We consider the Whitney Museum's new Jeff Koon's retrospective

Who? In November 1976, having studied at the School of the Art Institute of Chicago and the Maryland Institute College of Art, Jeff Koons hitched a ride to New York City. Thirty-seven years later, his sculpture Balloon Dog (Orange) became the most expensive work by a living artist to be sold at auction, going for the staggering sum of $58.4 million. Both derided and lauded as an artist quintessentially of his time, Koons has been pronounced to be the definitive artist of the past three decades, his varied practice exploring the culture and objects that make up our lives.

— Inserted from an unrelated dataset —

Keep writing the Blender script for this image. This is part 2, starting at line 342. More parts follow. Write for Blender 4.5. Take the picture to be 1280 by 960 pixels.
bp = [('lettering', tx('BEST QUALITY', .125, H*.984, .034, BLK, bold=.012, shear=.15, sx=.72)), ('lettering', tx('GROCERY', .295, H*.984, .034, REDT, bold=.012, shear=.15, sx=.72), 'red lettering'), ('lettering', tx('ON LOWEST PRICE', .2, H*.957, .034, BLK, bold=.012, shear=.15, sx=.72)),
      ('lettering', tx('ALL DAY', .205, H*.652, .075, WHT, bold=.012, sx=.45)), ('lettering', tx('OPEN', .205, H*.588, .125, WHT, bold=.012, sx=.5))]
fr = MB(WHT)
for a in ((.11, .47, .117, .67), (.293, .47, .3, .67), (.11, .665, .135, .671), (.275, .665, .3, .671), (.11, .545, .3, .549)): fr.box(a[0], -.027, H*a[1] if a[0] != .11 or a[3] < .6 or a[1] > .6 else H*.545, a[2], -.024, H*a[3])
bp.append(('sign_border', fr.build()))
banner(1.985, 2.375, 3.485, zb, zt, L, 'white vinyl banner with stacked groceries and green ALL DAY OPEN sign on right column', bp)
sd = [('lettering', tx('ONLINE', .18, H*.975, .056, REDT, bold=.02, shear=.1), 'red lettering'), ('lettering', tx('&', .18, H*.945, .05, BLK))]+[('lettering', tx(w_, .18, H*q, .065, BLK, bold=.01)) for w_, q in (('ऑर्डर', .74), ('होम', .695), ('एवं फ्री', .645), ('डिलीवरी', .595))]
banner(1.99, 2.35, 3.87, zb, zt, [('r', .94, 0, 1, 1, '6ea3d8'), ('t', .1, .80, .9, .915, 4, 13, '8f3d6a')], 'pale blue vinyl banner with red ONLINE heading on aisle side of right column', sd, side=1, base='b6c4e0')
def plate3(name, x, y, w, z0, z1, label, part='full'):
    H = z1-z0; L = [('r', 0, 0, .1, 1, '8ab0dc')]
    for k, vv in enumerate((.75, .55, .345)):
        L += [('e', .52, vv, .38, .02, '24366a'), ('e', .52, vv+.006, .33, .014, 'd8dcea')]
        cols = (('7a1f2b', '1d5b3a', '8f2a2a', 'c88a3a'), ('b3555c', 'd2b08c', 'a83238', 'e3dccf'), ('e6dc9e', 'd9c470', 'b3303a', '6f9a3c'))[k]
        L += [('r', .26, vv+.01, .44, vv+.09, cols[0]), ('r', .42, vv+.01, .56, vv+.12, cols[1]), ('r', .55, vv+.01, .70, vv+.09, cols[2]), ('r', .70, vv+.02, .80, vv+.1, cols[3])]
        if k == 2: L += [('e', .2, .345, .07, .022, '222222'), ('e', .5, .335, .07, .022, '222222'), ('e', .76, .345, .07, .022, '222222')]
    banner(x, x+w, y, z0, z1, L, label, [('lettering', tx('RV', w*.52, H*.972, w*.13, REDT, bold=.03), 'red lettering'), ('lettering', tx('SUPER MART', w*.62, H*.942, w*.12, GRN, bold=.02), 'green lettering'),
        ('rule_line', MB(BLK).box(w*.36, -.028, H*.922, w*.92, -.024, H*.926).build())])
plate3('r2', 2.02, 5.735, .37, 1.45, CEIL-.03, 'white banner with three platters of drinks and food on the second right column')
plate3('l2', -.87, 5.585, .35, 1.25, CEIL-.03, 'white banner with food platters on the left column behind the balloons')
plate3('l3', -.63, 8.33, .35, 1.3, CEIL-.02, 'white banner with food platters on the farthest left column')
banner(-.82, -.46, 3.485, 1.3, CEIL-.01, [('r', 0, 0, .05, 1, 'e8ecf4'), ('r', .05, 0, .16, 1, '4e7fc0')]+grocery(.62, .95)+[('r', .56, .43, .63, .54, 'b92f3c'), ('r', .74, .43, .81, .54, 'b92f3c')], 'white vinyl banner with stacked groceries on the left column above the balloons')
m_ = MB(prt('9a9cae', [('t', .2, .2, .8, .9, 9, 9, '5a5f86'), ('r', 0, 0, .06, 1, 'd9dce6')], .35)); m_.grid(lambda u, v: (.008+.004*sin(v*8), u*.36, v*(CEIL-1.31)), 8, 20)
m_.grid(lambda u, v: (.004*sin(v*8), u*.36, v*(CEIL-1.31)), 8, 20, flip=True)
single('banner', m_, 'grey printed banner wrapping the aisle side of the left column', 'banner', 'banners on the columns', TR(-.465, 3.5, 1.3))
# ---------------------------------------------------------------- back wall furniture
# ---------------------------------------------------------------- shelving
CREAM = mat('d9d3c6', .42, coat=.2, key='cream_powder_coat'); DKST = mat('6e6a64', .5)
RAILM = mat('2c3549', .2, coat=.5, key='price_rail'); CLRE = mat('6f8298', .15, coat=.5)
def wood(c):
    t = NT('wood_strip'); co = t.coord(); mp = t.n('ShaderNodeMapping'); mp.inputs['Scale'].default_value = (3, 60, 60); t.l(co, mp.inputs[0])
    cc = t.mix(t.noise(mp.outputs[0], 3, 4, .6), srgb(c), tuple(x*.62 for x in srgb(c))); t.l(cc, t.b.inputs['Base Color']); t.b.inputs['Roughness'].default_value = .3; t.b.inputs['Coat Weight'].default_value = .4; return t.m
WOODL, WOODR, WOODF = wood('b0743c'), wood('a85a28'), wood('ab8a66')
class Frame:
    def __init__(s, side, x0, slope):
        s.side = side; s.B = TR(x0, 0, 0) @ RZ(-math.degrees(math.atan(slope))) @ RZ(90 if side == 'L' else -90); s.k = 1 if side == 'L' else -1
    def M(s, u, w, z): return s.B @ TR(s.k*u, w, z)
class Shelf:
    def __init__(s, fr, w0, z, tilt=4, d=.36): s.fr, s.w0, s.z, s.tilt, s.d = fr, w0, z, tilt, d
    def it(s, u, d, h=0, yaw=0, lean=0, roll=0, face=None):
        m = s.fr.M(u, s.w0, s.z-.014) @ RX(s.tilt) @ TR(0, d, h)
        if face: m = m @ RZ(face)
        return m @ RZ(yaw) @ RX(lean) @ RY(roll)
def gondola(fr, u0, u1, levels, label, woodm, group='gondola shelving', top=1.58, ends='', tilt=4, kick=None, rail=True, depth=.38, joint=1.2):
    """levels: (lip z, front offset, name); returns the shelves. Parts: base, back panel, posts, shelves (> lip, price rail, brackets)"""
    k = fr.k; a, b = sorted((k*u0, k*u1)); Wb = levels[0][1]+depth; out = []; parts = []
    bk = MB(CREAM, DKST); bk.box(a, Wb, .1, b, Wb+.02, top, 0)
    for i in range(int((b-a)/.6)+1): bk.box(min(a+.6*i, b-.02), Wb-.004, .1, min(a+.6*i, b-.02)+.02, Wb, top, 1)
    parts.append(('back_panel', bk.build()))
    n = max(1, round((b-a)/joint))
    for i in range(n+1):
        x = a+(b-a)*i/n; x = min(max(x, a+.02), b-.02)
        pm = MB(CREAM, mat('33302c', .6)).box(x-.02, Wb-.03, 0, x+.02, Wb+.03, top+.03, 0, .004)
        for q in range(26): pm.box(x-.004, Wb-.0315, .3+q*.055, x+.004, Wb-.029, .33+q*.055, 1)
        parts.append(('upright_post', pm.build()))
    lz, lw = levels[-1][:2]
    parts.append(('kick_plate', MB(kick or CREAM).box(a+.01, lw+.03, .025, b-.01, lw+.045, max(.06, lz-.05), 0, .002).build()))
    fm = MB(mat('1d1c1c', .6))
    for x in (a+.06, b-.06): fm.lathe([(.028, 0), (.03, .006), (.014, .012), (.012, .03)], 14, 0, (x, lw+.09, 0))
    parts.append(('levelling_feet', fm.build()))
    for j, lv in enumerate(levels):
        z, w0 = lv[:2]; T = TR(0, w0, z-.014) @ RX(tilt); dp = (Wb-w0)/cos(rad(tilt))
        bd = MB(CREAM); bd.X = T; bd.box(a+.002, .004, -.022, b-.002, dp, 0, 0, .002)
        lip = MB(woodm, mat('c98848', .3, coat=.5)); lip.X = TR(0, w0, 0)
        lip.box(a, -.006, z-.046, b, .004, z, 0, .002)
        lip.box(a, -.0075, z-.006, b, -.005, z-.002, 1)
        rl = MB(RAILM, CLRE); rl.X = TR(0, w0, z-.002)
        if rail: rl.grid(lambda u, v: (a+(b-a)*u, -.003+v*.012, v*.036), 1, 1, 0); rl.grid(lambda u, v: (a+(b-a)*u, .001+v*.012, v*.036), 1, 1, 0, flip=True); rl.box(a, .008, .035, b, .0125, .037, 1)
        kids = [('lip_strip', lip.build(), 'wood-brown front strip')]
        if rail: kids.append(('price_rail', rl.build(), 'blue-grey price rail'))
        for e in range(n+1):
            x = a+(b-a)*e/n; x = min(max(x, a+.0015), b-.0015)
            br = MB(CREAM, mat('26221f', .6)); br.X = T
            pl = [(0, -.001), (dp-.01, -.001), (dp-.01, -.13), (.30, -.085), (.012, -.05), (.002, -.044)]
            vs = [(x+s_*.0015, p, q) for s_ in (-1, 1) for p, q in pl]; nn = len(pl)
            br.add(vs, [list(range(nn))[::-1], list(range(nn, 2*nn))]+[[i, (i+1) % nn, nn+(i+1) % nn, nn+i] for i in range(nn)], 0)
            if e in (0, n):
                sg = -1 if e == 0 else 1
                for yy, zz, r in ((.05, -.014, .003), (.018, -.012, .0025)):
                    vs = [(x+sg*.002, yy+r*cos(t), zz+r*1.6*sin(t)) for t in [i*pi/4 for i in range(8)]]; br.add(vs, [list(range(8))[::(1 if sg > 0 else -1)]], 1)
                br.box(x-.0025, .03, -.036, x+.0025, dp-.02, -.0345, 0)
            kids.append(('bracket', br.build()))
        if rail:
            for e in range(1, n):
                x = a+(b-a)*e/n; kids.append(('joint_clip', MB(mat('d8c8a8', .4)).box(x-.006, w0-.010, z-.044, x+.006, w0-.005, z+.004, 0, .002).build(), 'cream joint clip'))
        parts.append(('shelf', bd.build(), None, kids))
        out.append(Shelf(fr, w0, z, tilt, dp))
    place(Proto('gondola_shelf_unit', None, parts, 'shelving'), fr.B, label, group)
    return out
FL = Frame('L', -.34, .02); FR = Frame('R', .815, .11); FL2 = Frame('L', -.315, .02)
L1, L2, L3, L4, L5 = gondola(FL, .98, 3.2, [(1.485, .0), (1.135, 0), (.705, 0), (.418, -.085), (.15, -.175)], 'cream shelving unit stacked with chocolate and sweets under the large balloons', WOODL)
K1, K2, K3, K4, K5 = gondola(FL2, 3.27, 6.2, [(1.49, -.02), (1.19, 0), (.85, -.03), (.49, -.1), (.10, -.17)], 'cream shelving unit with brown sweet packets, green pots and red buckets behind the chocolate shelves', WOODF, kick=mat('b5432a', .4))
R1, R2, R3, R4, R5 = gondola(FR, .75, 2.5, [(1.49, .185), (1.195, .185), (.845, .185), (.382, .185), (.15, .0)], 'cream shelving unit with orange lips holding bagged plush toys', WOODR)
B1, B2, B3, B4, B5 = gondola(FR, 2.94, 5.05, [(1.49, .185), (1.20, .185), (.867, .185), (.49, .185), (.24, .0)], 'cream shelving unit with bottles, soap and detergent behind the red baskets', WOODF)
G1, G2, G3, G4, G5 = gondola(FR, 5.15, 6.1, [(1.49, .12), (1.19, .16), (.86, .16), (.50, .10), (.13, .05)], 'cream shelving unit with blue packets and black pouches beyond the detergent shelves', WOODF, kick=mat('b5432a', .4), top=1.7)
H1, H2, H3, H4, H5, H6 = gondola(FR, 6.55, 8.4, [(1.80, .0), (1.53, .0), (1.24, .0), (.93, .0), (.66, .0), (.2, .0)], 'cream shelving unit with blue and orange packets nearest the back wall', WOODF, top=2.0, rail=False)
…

What? The Whitney Museum of American Art in New York is currently hosting a Jeff Koons retrospective, displaying work from across his entire career. It is the most space the museum has ever devoted to a single artist’s work, demonstrating Koons’ unique position in the art firmament, a lot of renown for an artist whose fixations are seemingly at odds with the 'serious' artist’s obsession with the everyday. In an early collection titled Equilibrium, Koons encased a basketball in a glass box so that it floated miraculously as if suspended in space, crystallising its perfect newness as a consumer product. His sculptures took on greater scope and size in the Celebration collection, which featured an oversized Balloon Dog in five differently coloured iterations.

Why? Koons' relentless attention to detail and perfectionism is infamous, and it imbues his art with a powerful energy. He has spent over two decades on his most recent work, Play-Doh, perfecting it with over 120 assistants. Furthermore, his personal life is inseparable from his craft. In Made in Heaven, Koons collaborated with his future wife, the Italian porn star Ilona Cicciolina, to create a series of images and sculptures of the two in erotic poses and sex acts. The images become a vulnerable instance of self-portraiture, capturing in Koons’ own life the enactment of a media idealised conception of love that cannot possibly be sustained, a fact which was perpetuated by the reality of the couple’s failed marriage.

Koons is an artist who is unashamedly fascinated by the banal and the everyday. His work eschews lofty idols, embracing instead elements of culture that the “artist” might be expected to despise. It is this continual investigation into the most human and modern parts of our lives that holds our interest, and make his work continually interesting and provocative.

Jeff Koons: A Retrospective is at the Whitney Museum of Modern Art untll October 27.